Friday, September 13, 2013

Weekend Stream for 09/13/13

The Weekend Stream is a weekly feature curating content for you to watch this weekend from the current selection on Netflix's US streaming service. Since titles can disappear with little or no warning, there's always a chance a title will no longer be available by the time you read this, so you'd better act fast, guy!

Weekend Stream for 09/13/13

This week's selections all feature people trapped in bad relationships, though one of these relationships is between a man and a hotel. I say it still counts as a theme. Let's get to it!

First up this week is Woody Allen's 1985 romantic dramedy The Purple Rose of Cairo. Cecilia (Mia Farrow), a poor waitress in Depression-era New Jersey, is stuck in an abusive relationship with the loutish Monk (Danny Aiello) and goes to the movies as an escape. But after re-watching the same film—the titular "The Purple Rose of Cairo"—a number of times, the character Tom Baxter (Jeff Daniels) takes notice and descends from the screen to join her in real life. Baxter's departure causes chaos, as the film's remaining characters can't move on or even exit the room without him.

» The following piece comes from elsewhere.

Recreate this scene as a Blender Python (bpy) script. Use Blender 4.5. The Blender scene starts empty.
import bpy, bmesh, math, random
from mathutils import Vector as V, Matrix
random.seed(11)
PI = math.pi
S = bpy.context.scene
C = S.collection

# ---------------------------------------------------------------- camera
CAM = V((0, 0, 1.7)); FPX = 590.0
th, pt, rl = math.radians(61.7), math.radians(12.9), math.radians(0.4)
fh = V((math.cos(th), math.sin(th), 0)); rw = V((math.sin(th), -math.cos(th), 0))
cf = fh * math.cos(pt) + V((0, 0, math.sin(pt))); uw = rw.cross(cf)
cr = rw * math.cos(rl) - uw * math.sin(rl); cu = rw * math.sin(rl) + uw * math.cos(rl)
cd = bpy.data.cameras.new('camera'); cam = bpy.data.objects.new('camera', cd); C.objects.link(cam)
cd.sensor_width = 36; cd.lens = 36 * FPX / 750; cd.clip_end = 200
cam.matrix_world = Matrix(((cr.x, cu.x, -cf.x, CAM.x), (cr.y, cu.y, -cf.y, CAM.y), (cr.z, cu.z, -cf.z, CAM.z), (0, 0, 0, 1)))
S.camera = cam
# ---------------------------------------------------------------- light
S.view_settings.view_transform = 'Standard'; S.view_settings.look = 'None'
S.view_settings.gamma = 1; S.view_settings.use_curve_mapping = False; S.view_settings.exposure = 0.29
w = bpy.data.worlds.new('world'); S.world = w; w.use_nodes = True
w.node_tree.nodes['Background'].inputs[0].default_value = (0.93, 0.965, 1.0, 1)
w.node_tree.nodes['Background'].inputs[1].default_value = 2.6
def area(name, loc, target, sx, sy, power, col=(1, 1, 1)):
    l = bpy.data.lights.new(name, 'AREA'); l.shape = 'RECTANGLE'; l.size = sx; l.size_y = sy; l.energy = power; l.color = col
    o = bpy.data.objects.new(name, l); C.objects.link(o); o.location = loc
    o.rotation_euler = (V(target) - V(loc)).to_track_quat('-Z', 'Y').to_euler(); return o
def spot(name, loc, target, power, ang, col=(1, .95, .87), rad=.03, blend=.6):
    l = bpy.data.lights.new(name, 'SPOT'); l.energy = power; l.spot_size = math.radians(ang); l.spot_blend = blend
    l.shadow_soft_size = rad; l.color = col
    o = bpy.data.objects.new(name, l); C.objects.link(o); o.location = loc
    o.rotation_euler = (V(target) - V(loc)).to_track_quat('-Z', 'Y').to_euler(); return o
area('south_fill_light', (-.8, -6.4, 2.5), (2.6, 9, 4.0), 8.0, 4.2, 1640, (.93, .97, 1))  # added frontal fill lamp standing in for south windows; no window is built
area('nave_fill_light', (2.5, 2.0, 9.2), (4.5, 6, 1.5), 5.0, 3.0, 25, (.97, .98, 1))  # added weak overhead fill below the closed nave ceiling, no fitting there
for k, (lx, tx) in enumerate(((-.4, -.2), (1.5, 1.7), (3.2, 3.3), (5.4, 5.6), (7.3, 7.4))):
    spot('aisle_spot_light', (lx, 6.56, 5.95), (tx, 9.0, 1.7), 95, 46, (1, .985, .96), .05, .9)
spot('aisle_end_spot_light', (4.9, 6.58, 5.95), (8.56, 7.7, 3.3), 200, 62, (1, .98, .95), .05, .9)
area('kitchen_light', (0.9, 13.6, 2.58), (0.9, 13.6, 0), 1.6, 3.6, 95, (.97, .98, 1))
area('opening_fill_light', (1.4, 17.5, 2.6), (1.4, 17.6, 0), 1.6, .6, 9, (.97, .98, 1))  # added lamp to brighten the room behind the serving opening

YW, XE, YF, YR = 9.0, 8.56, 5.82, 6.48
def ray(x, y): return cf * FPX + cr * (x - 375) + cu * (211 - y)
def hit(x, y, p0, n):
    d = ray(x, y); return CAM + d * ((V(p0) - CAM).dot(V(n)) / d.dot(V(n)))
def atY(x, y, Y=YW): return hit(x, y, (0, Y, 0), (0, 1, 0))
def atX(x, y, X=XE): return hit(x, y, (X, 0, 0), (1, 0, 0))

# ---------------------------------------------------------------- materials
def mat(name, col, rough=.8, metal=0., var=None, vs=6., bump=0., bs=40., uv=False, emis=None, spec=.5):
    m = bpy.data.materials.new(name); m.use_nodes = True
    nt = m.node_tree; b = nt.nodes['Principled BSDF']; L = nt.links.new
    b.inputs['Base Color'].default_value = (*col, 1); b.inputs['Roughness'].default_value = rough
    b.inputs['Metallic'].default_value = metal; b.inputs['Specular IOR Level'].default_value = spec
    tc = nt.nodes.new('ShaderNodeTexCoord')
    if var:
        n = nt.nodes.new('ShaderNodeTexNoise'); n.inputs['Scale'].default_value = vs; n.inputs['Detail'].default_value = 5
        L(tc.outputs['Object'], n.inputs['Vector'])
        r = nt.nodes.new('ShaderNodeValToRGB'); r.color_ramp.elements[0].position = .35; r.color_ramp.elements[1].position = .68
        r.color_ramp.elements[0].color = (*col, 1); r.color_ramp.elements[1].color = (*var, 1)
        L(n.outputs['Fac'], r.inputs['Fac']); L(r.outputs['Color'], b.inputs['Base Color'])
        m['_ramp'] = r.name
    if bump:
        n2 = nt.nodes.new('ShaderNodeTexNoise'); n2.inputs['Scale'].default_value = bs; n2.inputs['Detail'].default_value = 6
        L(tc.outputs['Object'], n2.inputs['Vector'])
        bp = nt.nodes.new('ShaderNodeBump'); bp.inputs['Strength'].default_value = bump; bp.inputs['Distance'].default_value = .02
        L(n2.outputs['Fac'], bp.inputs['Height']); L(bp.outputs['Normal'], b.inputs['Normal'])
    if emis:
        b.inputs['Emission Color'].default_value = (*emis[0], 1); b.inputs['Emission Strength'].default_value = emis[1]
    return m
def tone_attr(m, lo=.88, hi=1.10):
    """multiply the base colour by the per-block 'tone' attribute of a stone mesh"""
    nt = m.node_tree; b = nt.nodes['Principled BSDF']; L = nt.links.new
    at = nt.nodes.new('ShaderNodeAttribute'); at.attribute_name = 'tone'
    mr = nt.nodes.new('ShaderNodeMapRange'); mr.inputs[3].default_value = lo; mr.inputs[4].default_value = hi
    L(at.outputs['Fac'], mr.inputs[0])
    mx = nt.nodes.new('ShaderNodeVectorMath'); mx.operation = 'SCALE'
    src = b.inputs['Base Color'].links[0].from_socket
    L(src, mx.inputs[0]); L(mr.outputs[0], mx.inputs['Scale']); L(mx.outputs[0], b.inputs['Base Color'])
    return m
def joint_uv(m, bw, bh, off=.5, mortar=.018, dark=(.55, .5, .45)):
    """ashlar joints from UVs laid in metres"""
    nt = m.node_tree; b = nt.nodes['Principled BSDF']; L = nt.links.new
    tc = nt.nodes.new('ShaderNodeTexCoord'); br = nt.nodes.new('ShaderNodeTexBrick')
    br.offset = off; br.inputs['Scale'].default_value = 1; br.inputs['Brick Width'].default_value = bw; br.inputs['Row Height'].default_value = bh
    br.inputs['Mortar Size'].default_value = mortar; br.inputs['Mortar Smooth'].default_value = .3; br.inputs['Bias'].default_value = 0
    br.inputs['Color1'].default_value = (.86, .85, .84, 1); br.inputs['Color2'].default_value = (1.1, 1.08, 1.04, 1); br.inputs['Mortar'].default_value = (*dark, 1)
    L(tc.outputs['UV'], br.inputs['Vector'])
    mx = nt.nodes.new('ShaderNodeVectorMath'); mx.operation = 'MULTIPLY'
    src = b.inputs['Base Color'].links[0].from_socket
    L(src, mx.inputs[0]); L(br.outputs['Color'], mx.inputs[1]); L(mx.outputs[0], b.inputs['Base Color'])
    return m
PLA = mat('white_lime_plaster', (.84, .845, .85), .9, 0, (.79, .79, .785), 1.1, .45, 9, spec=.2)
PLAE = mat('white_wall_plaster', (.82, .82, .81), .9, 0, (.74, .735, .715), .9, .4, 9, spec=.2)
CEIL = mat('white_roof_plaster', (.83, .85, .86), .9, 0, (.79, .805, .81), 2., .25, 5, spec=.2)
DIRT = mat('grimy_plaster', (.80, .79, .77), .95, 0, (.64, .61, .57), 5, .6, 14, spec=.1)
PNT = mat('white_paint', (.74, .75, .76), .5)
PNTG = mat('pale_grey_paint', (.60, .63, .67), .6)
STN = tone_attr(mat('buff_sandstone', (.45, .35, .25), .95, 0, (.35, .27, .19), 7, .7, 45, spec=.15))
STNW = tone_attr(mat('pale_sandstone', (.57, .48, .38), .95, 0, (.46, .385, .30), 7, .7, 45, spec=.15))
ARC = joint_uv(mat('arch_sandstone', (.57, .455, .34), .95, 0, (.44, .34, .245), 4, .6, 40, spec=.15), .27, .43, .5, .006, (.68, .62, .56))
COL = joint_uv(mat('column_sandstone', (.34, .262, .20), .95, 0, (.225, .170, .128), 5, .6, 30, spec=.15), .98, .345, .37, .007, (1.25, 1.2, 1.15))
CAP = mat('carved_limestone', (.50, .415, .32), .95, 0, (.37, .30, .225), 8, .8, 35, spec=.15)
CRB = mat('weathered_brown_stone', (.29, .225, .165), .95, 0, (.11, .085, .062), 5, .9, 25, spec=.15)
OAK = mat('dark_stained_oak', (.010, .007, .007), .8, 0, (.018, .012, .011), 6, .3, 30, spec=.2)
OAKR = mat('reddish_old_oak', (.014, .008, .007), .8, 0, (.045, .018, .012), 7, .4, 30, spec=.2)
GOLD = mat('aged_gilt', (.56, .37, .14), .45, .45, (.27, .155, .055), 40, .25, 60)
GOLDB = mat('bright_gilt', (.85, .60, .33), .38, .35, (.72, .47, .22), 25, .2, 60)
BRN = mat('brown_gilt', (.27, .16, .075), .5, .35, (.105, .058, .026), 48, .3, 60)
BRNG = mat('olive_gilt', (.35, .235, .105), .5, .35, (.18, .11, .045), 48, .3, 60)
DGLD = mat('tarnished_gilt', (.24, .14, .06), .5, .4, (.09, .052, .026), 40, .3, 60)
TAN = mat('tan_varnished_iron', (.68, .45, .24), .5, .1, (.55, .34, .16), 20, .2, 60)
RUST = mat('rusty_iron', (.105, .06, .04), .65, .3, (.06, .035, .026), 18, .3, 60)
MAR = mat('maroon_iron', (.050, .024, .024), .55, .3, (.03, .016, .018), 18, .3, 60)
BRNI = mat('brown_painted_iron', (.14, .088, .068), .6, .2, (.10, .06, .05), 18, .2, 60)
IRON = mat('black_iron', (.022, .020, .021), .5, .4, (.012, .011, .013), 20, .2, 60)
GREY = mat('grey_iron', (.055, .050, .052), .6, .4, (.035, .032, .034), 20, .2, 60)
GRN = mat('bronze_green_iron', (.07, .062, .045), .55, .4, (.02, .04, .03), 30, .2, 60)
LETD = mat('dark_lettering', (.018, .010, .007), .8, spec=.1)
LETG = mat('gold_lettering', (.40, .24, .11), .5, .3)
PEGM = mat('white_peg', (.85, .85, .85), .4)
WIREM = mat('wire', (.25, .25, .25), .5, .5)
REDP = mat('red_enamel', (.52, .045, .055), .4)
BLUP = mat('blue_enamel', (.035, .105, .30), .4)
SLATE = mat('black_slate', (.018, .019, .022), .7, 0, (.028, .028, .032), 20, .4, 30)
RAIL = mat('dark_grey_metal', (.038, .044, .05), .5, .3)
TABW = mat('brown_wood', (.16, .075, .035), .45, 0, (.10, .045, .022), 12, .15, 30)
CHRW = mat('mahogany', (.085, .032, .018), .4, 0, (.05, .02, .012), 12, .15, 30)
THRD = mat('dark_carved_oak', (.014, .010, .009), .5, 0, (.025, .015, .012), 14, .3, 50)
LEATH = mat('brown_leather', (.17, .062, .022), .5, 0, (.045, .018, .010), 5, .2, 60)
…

Disruptions occurs on all prints of the film, and the fear of copycat characters threatens to paralyze the industry. Eventually Gil (also Daniels), the actor who plays Tom, is dispatched to try to sort things out, and an awkward love rectangle between Gil, Tom, Cecilia, and Monk ensues. Allen has employed magical realism in a number of times over the years, but rarely does it feel as charming and bittersweet as it does here. Gordon Willis's photography is striking in both his vision of '30's New Jersey, and his admirable facsimile of that era's films (which Allen uses to great comedic effect). Allen gets great supporting turns from Dianne Wiest as a snarky prostitute and Edward Herrmann as one of the film-within-a-film's stars. Most similar in tone, perhaps, to Midnight in Paris, The Purple Rose of Cairo perfectly balances humor with emotion and longing with whimsy, touting the cinema's powers of escapism while warning us about buying too far into what we see on the screen.







Next, we have 2000's In the Mood for Love, a tender, evocative story of betrayed spouses and repressed longing in 1960's Hong Kong from writer/director Wong Kar-Wai. Chow Mo-wan (Tony Leung) and Su Li-zhen (Maggie Cheung) are neighbors, each committed to a mostly loveless marriage with a largely absent partner. In time, Chow and Su realize their spouses are sleeping together, and strike up a friendship while imagining their partners' courtship. However, they too develop feelings, feelings that their role as the "wronged parties" basically forces them to tamp down to keep the moral high ground. Wong choreographs the film like a tango (as the score sometimes indicates), with a back-and-forth rhythm that illustrates the start/stop nature of Chow and Su's relationship. Wong is aided in this by two world class cinematographers (his long-time collaborator Christopher Doyle, and Mark Lee Ping Bin) who provide dance-like camera movements and sharp compositions within a palette of blues, yellows and deeply saturated reds. The film is the centerpiece of a loose trilogy, as well, and its "prequel" Days of Being Wild is also streaming (the third film, the twisty, futuristic 2046, is only available via disc). If you've ever had a mutual attraction for someone with whom everything was perfect but the timing, you will relate to In the Mood for Love's heightened-but-buried emotions.





Finally, we have Fawlty Towers, John Cleese's farcical follow-up to Monty Python's Flying Circus, co-written with (and co-starring) his then-wife Connie Booth. Fawlty Towers concerns the goings-on at a seaside hotel run by Basil Fawlty (Cleese) and his wife Sybil (Prunella Scales), with the assistance of waitress Polly (Booth) and bumbling Spanish waiter/porter Manuel (Andrew Sachs). Basil is a prickly innkeeper at the best of times, always hoping for a higher class of clientele in spite of his establishment's obvious shortcomings (to say nothing of his own). His need to put on airs and his oft-wounded pride leave him ripe for comic misunderstandings, which tend to blow up into major disasters over the course of an episode (usually due to his own hot temper). Basil's fits of pique are a perfect showcase for the sputtering rage and gangling physical comedy Cleese mastered in his Python days, and he's matched by Scales, whose gregariousness, practicality, and sharp tongue make Sybil a perfect comic foil for Basil's mania. Based on an actual hotelier Cleese and the Pythons supposedly met during location shooting, Basil seems like the last person who should ever be in charge of a hotel, but there he is, unwilling and unable to extricate himself. Cringe comedy before it was "in," Fawlty Towers's twelve episodes (over two seasons, separated by nearly four years) paved the way for everything from The Office to Curb Your Enthusiasm. Seriously, why haven't you just watched it yet?